- DICTIONARY OF CANADIAN BIOGRAPHY ARTICLE: J. B. Cahill, “BRYMER, ALEXANDER,” in Dictionary of Canadian Biography, vol. 6, University of Toronto/Université Laval, 2003–. https://www.biographi.ca/en/bio/brymer_alexander_6E.html
- DCB profile notes:
- Agent, merchant, office holder, politician, jp, and militia officer; b. c. 1745 in Scotland, possibly in Dundee; m. 11 Jan. 1796 Harriet Dobson, née Parr, in Preston, Lancashire, England, and they had three sons; d. 27 Aug. 1822 in Ramsgate, England.
- The pre-Halifax career of Alexander Brymer remains a little obscure. He emigrated to North America probably as a young man, and entered business as a merchant in Boston. From at least 1772 he was the agent, first in Boston, then in Halifax, for the London merchants Robert Grant and William Brymer, who held the navy victualling contract for North America. Grant had been a member of the Nova Scotia Council.

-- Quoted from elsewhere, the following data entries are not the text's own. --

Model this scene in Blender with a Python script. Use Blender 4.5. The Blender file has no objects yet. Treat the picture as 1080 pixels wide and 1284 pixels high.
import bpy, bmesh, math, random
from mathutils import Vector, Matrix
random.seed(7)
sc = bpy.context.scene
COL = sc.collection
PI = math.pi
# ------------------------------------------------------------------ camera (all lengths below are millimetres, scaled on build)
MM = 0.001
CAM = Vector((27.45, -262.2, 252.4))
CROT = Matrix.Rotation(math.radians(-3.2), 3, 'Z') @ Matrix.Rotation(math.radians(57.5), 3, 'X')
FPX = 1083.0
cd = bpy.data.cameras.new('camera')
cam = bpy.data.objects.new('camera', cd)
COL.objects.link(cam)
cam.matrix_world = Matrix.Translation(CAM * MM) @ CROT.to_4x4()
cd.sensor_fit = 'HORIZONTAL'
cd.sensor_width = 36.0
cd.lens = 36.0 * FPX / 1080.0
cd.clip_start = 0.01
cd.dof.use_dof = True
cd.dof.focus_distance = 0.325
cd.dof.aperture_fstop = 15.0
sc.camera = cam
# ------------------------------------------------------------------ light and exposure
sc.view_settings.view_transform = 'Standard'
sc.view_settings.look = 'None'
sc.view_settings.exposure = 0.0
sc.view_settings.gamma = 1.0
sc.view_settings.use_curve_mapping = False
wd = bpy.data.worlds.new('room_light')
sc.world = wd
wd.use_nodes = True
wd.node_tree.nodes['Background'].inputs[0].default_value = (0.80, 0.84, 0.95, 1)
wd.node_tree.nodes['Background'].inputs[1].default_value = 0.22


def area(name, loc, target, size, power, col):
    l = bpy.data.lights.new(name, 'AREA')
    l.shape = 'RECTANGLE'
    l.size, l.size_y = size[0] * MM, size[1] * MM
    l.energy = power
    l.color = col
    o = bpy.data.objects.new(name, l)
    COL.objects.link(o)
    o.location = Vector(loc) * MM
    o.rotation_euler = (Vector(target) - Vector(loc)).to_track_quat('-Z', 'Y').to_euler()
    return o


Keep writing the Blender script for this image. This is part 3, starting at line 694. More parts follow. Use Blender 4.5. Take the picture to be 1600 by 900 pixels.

- On 2 Dec. 1775 Alexander was nominated agent to Grant and Brymer. He had been doing business in Halifax as early as 1771, but did not finally leave Boston until shortly before its evacuation by British forces in March 1776. He could not have delayed his departure much longer: he was being mentioned by name in rebel newspapers and had signed a loyal address in October 1775.
- Brymer not only represented naval officers and privateersmen in court; he also owned at least one privateer himself. Alexander Brymer was already a councillor by the time the influx of his fellow loyalists into Nova Scotia began in 1783. He became one of the inner circle of Governor John Parr, whose widowed daughter he married, and his relations with Parr’s successor, the quixotic Wentworth, were those of mutual respect and loyalty if not friendship.